[Required work]
Begin at the line containing "The Blender Python script for this scene continues." and stop at the line containing "pu = mesh_obj('pupil', pV"; copy those lines exactly, ends included, and nothing else.

[Stored items]
-- Start --
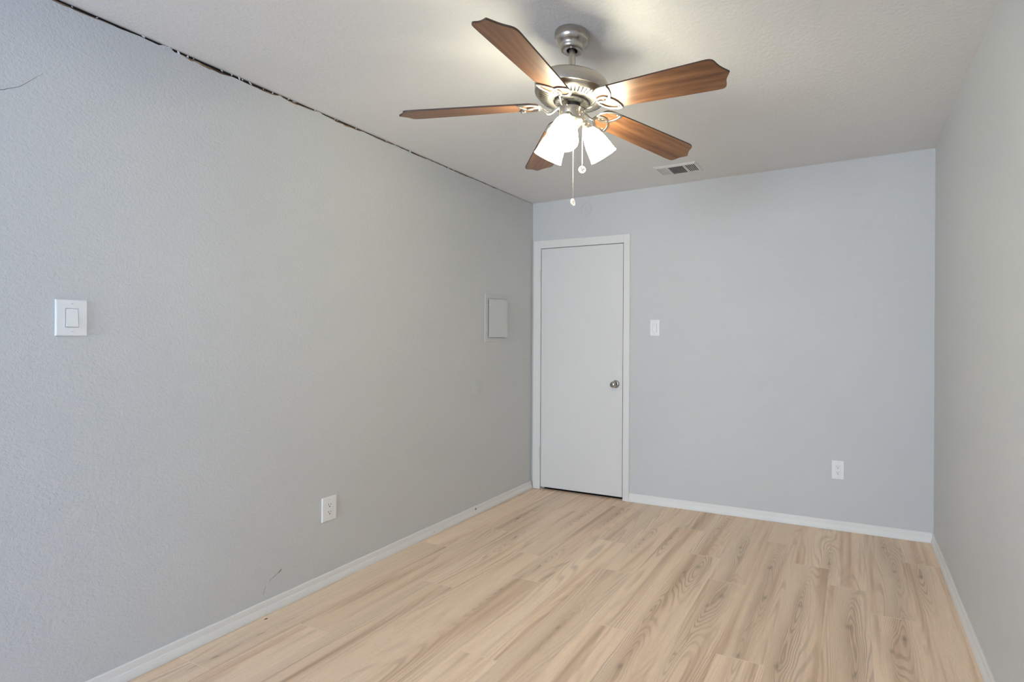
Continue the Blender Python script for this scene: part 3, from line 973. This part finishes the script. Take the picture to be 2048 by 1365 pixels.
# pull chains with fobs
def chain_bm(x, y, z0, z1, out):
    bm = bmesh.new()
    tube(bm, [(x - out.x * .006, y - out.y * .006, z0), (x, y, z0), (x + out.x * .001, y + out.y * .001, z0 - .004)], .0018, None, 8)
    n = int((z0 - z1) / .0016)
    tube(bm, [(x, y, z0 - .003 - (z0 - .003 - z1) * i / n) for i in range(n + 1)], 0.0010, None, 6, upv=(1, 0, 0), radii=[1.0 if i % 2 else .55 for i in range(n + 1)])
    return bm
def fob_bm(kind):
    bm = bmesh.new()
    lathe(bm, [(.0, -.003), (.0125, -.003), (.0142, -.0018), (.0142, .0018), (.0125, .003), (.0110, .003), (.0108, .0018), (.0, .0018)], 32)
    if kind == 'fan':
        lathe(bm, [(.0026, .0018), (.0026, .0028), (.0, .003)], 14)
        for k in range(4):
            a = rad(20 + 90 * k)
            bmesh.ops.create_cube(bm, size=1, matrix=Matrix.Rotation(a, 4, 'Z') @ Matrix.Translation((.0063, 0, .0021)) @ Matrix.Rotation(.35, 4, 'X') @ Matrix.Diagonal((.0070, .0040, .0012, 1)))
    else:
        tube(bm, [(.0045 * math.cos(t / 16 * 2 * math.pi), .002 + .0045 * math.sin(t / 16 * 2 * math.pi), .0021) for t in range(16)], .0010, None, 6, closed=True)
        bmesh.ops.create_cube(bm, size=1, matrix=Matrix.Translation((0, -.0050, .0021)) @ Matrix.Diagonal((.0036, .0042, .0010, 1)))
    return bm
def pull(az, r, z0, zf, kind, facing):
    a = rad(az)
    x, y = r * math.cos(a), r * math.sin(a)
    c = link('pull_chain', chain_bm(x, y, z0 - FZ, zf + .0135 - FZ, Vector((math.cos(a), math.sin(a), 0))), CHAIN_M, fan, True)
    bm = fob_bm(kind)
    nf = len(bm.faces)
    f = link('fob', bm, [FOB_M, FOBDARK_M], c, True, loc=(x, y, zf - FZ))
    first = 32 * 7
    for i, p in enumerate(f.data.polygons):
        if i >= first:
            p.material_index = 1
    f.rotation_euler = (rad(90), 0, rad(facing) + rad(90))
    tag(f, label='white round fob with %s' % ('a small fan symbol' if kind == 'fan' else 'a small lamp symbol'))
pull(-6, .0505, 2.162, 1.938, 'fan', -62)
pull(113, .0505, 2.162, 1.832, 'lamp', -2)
-- End --
-- Start --
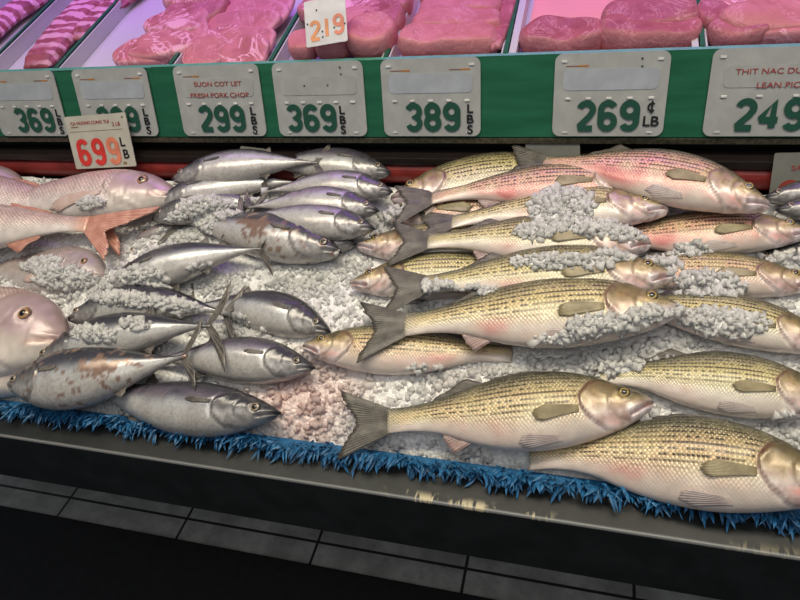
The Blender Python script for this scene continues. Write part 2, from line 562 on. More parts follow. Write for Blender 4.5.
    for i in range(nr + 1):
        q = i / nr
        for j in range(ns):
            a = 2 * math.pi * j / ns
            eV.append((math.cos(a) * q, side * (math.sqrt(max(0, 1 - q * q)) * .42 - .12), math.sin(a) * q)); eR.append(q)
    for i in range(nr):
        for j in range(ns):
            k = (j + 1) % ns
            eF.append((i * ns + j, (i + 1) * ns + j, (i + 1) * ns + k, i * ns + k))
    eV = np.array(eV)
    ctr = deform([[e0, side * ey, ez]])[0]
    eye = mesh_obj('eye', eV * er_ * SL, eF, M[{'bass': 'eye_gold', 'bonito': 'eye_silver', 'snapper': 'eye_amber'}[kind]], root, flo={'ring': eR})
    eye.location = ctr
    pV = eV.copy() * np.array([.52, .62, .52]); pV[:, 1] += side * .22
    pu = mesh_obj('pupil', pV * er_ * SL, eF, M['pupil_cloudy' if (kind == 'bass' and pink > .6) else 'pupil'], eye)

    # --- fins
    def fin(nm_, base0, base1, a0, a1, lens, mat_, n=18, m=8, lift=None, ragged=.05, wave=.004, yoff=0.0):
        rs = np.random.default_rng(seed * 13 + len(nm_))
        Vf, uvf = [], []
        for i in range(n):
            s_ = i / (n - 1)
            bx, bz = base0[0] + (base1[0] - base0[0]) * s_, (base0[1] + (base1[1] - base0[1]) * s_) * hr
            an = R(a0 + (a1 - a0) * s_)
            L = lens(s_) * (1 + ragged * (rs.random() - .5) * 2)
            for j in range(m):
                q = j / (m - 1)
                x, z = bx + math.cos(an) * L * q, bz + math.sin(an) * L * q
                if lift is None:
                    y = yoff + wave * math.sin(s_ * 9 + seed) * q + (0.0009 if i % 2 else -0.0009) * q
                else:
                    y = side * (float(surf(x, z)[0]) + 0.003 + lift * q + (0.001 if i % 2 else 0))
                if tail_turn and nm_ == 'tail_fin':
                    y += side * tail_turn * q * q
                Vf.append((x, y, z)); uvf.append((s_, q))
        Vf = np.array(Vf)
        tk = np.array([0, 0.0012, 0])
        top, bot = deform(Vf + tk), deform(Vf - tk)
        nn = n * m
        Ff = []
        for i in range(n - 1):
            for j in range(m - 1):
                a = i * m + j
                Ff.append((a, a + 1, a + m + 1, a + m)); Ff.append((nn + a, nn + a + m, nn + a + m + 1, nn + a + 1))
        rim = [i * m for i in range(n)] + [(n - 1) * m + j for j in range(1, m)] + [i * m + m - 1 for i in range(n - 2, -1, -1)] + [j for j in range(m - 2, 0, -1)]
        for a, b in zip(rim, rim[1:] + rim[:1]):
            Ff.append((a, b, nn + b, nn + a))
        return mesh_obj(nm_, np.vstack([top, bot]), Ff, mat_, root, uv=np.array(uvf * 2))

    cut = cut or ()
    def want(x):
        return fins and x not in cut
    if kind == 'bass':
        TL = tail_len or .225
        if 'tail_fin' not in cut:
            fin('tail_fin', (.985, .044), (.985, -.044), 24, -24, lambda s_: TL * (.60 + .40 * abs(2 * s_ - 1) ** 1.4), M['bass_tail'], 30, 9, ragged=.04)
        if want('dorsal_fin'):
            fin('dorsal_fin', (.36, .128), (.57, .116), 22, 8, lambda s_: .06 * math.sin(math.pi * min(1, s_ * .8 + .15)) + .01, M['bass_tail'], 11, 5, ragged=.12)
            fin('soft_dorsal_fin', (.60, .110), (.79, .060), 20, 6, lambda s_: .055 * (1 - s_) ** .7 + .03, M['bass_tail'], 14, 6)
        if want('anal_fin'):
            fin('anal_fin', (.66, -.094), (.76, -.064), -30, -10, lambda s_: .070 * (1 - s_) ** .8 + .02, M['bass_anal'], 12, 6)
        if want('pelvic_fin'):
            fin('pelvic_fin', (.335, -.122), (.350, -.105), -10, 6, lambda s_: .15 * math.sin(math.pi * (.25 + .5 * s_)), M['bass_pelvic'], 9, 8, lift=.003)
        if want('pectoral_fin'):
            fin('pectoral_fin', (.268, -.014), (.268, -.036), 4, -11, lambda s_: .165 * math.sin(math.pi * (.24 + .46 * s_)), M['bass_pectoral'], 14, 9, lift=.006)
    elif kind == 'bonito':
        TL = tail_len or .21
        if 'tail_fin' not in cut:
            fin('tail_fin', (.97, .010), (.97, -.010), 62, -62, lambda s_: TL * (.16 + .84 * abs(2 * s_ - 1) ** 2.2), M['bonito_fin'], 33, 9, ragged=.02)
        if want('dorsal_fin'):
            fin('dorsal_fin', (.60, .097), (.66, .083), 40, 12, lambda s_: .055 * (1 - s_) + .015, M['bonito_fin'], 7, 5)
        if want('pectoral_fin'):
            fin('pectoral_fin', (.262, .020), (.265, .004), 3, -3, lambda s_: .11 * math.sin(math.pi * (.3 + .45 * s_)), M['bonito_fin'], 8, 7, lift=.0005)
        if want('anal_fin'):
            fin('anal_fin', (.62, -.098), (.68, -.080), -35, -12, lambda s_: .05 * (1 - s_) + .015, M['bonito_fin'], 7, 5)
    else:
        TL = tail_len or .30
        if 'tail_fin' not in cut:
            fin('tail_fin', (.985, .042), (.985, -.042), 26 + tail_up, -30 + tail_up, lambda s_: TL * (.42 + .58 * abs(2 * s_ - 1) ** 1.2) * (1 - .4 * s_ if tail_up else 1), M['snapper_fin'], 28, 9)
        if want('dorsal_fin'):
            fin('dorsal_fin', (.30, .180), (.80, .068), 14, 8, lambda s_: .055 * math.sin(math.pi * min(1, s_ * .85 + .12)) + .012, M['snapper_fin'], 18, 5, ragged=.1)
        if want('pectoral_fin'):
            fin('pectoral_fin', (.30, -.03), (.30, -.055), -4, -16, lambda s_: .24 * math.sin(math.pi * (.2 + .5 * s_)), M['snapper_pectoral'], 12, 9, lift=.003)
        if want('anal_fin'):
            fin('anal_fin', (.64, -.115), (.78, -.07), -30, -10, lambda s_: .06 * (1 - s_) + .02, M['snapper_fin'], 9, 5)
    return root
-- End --
[Exercise result]
The Blender Python script for this scene continues. Write part 2, from line 562 on. More parts follow. Write for Blender 4.5.
    for i in range(nr + 1):
        q = i / nr
        for j in range(ns):
            a = 2 * math.pi * j / ns
            eV.append((math.cos(a) * q, side * (math.sqrt(max(0, 1 - q * q)) * .42 - .12), math.sin(a) * q)); eR.append(q)
    for i in range(nr):
        for j in range(ns):
            k = (j + 1) % ns
            eF.append((i * ns + j, (i + 1) * ns + j, (i + 1) * ns + k, i * ns + k))
    eV = np.array(eV)
    ctr = deform([[e0, side * ey, ez]])[0]
    eye = mesh_obj('eye', eV * er_ * SL, eF, M[{'bass': 'eye_gold', 'bonito': 'eye_silver', 'snapper': 'eye_amber'}[kind]], root, flo={'ring': eR})
    eye.location = ctr
    pV = eV.copy() * np.array([.52, .62, .52]); pV[:, 1] += side * .22
    pu = mesh_obj('pupil', pV * er_ * SL, eF, M['pupil_cloudy' if (kind == 'bass' and pink > .6) else 'pupil'], eye)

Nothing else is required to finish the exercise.